Written exercise: Retype the material word for word.

--*--

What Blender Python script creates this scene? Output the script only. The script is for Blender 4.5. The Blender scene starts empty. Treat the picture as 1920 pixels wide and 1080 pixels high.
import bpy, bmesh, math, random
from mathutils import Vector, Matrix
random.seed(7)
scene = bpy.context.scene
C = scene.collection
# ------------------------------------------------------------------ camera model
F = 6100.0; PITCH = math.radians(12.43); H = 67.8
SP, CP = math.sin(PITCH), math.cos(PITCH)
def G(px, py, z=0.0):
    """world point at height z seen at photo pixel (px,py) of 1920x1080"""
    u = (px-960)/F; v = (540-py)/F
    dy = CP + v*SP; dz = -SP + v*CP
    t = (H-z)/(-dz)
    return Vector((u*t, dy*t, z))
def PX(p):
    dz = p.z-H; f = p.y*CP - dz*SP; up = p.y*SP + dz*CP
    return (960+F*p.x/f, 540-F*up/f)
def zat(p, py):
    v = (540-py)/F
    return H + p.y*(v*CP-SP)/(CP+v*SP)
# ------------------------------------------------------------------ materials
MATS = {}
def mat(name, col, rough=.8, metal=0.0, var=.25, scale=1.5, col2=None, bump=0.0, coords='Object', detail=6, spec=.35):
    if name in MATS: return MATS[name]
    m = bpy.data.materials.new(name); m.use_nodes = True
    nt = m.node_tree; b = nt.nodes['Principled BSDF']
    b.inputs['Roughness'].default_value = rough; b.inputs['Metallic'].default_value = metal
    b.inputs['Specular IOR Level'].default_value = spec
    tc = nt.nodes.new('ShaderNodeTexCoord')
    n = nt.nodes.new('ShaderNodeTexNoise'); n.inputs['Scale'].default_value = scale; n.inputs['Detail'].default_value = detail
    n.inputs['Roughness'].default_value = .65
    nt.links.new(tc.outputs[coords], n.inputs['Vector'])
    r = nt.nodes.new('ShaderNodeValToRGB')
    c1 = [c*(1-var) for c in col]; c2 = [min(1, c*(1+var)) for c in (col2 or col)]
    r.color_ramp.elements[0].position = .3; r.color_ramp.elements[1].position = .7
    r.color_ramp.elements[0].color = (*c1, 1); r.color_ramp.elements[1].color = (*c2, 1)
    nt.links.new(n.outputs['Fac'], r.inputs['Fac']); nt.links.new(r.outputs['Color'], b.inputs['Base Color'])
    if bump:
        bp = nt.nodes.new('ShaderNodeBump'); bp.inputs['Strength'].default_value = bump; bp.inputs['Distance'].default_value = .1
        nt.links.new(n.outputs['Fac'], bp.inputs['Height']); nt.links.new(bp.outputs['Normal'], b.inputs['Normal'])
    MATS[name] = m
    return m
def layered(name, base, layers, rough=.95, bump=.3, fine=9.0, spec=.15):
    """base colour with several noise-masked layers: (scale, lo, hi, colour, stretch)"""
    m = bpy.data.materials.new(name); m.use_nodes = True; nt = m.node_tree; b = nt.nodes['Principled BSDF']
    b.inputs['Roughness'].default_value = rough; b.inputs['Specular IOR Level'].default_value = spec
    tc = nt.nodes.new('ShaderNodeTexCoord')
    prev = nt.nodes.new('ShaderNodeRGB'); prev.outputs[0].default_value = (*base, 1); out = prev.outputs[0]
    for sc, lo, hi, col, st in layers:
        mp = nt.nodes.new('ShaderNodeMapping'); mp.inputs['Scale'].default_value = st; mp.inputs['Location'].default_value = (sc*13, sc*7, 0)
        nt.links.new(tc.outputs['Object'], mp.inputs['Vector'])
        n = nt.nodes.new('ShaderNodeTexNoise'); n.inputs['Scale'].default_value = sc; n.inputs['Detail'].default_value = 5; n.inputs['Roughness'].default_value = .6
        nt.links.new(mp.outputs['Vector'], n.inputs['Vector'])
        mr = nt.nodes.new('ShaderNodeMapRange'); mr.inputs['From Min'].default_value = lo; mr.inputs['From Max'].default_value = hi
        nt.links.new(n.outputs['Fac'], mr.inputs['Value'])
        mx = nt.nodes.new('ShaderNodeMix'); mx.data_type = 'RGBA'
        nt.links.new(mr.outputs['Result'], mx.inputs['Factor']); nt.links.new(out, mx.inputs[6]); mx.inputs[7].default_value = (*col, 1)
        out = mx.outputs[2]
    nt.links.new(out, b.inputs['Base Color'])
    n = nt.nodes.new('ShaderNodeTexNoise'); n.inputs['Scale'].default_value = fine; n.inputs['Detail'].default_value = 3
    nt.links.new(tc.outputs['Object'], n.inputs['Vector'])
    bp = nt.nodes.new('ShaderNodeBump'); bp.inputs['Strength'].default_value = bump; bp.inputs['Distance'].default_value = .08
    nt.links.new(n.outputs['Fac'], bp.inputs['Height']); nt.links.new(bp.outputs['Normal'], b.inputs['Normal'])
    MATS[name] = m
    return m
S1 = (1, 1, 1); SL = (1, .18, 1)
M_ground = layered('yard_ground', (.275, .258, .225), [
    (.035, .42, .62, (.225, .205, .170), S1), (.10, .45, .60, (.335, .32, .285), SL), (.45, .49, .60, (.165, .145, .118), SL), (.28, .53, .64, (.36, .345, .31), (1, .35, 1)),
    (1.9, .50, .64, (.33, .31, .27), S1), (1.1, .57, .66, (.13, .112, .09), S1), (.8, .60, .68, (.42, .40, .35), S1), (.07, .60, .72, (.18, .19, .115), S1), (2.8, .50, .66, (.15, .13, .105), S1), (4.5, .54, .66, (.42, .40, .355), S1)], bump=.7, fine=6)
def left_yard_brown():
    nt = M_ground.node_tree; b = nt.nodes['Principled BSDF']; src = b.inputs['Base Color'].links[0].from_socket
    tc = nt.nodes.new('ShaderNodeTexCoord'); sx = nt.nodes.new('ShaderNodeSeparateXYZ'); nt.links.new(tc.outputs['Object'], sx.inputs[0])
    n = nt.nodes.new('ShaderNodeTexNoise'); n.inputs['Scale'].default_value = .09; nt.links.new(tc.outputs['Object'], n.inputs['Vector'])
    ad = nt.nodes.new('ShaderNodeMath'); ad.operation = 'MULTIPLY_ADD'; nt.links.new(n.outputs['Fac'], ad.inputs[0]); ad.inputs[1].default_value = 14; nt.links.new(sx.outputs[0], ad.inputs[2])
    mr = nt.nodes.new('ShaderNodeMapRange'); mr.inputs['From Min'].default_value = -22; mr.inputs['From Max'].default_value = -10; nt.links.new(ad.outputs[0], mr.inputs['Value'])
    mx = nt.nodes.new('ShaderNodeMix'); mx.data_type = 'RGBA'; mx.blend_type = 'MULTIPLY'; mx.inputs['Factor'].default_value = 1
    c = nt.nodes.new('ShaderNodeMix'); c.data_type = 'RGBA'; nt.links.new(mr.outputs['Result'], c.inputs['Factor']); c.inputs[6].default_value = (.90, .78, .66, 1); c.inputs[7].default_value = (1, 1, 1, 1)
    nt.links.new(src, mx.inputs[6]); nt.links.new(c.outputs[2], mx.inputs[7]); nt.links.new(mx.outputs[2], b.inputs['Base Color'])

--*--

Solution to this task:
What Blender Python script creates this scene? Output the script only. The script is for Blender 4.5. The Blender scene starts empty. Treat the picture as 1920 pixels wide and 1080 pixels high.
import bpy, bmesh, math, random
from mathutils import Vector, Matrix
random.seed(7)
scene = bpy.context.scene
C = scene.collection
# ------------------------------------------------------------------ camera model
F = 6100.0; PITCH = math.radians(12.43); H = 67.8
SP, CP = math.sin(PITCH), math.cos(PITCH)
def G(px, py, z=0.0):
    """world point at height z seen at photo pixel (px,py) of 1920x1080"""
    u = (px-960)/F; v = (540-py)/F
    dy = CP + v*SP; dz = -SP + v*CP
    t = (H-z)/(-dz)
    return Vector((u*t, dy*t, z))
def PX(p):
    dz = p.z-H; f = p.y*CP - dz*SP; up = p.y*SP + dz*CP
    return (960+F*p.x/f, 540-F*up/f)
def zat(p, py):
    v = (540-py)/F
    return H + p.y*(v*CP-SP)/(CP+v*SP)
# ------------------------------------------------------------------ materials
MATS = {}
def mat(name, col, rough=.8, metal=0.0, var=.25, scale=1.5, col2=None, bump=0.0, coords='Object', detail=6, spec=.35):
    if name in MATS: return MATS[name]
    m = bpy.data.materials.new(name); m.use_nodes = True
    nt = m.node_tree; b = nt.nodes['Principled BSDF']
    b.inputs['Roughness'].default_value = rough; b.inputs['Metallic'].default_value = metal
    b.inputs['Specular IOR Level'].default_value = spec
    tc = nt.nodes.new('ShaderNodeTexCoord')
    n = nt.nodes.new('ShaderNodeTexNoise'); n.inputs['Scale'].default_value = scale; n.inputs['Detail'].default_value = detail
    n.inputs['Roughness'].default_value = .65
    nt.links.new(tc.outputs[coords], n.inputs['Vector'])
    r = nt.nodes.new('ShaderNodeValToRGB')
    c1 = [c*(1-var) for c in col]; c2 = [min(1, c*(1+var)) for c in (col2 or col)]
    r.color_ramp.elements[0].position = .3; r.color_ramp.elements[1].position = .7
    r.color_ramp.elements[0].color = (*c1, 1); r.color_ramp.elements[1].color = (*c2, 1)
    nt.links.new(n.outputs['Fac'], r.inputs['Fac']); nt.links.new(r.outputs['Color'], b.inputs['Base Color'])
    if bump:
        bp = nt.nodes.new('ShaderNodeBump'); bp.inputs['Strength'].default_value = bump; bp.inputs['Distance'].default_value = .1
        nt.links.new(n.outputs['Fac'], bp.inputs['Height']); nt.links.new(bp.outputs['Normal'], b.inputs['Normal'])
    MATS[name] = m
    return m
def layered(name, base, layers, rough=.95, bump=.3, fine=9.0, spec=.15):
    """base colour with several noise-masked layers: (scale, lo, hi, colour, stretch)"""
    m = bpy.data.materials.new(name); m.use_nodes = True; nt = m.node_tree; b = nt.nodes['Principled BSDF']
    b.inputs['Roughness'].default_value = rough; b.inputs['Specular IOR Level'].default_value = spec
    tc = nt.nodes.new('ShaderNodeTexCoord')
    prev = nt.nodes.new('ShaderNodeRGB'); prev.outputs[0].default_value = (*base, 1); out = prev.outputs[0]
    for sc, lo, hi, col, st in layers:
        mp = nt.nodes.new('ShaderNodeMapping'); mp.inputs['Scale'].default_value = st; mp.inputs['Location'].default_value = (sc*13, sc*7, 0)
        nt.links.new(tc.outputs['Object'], mp.inputs['Vector'])
        n = nt.nodes.new('ShaderNodeTexNoise'); n.inputs['Scale'].default_value = sc; n.inputs['Detail'].default_value = 5; n.inputs['Roughness'].default_value = .6
        nt.links.new(mp.outputs['Vector'], n.inputs['Vector'])
        mr = nt.nodes.new('ShaderNodeMapRange'); mr.inputs['From Min'].default_value = lo; mr.inputs['From Max'].default_value = hi
        nt.links.new(n.outputs['Fac'], mr.inputs['Value'])
        mx = nt.nodes.new('ShaderNodeMix'); mx.data_type = 'RGBA'
        nt.links.new(mr.outputs['Result'], mx.inputs['Factor']); nt.links.new(out, mx.inputs[6]); mx.inputs[7].default_value = (*col, 1)
        out = mx.outputs[2]
    nt.links.new(out, b.inputs['Base Color'])
    n = nt.nodes.new('ShaderNodeTexNoise'); n.inputs['Scale'].default_value = fine; n.inputs['Detail'].default_value = 3
    nt.links.new(tc.outputs['Object'], n.inputs['Vector'])
    bp = nt.nodes.new('ShaderNodeBump'); bp.inputs['Strength'].default_value = bump; bp.inputs['Distance'].default_value = .08
    nt.links.new(n.outputs['Fac'], bp.inputs['Height']); nt.links.new(bp.outputs['Normal'], b.inputs['Normal'])
    MATS[name] = m
    return m
S1 = (1, 1, 1); SL = (1, .18, 1)
M_ground = layered('yard_ground', (.275, .258, .225), [
    (.035, .42, .62, (.225, .205, .170), S1), (.10, .45, .60, (.335, .32, .285), SL), (.45, .49, .60, (.165, .145, .118), SL), (.28, .53, .64, (.36, .345, .31), (1, .35, 1)),
    (1.9, .50, .64, (.33, .31, .27), S1), (1.1, .57, .66, (.13, .112, .09), S1), (.8, .60, .68, (.42, .40, .35), S1), (.07, .60, .72, (.18, .19, .115), S1), (2.8, .50, .66, (.15, .13, .105), S1), (4.5, .54, .66, (.42, .40, .355), S1)], bump=.7, fine=6)
def left_yard_brown():
    nt = M_ground.node_tree; b = nt.nodes['Principled BSDF']; src = b.inputs['Base Color'].links[0].from_socket
    tc = nt.nodes.new('ShaderNodeTexCoord'); sx = nt.nodes.new('ShaderNodeSeparateXYZ'); nt.links.new(tc.outputs['Object'], sx.inputs[0])
    n = nt.nodes.new('ShaderNodeTexNoise'); n.inputs['Scale'].default_value = .09; nt.links.new(tc.outputs['Object'], n.inputs['Vector'])
    ad = nt.nodes.new('ShaderNodeMath'); ad.operation = 'MULTIPLY_ADD'; nt.links.new(n.outputs['Fac'], ad.inputs[0]); ad.inputs[1].default_value = 14; nt.links.new(sx.outputs[0], ad.inputs[2])
    mr = nt.nodes.new('ShaderNodeMapRange'); mr.inputs['From Min'].default_value = -22; mr.inputs['From Max'].default_value = -10; nt.links.new(ad.outputs[0], mr.inputs['Value'])
    mx = nt.nodes.new('ShaderNodeMix'); mx.data_type = 'RGBA'; mx.blend_type = 'MULTIPLY'; mx.inputs['Factor'].default_value = 1
    c = nt.nodes.new('ShaderNodeMix'); c.data_type = 'RGBA'; nt.links.new(mr.outputs['Result'], c.inputs['Factor']); c.inputs[6].default_value = (.90, .78, .66, 1); c.inputs[7].default_value = (1, 1, 1, 1)
    nt.links.new(src, mx.inputs[6]); nt.links.new(c.outputs[2], mx.inputs[7]); nt.links.new(mx.outputs[2], b.inputs['Base Color'])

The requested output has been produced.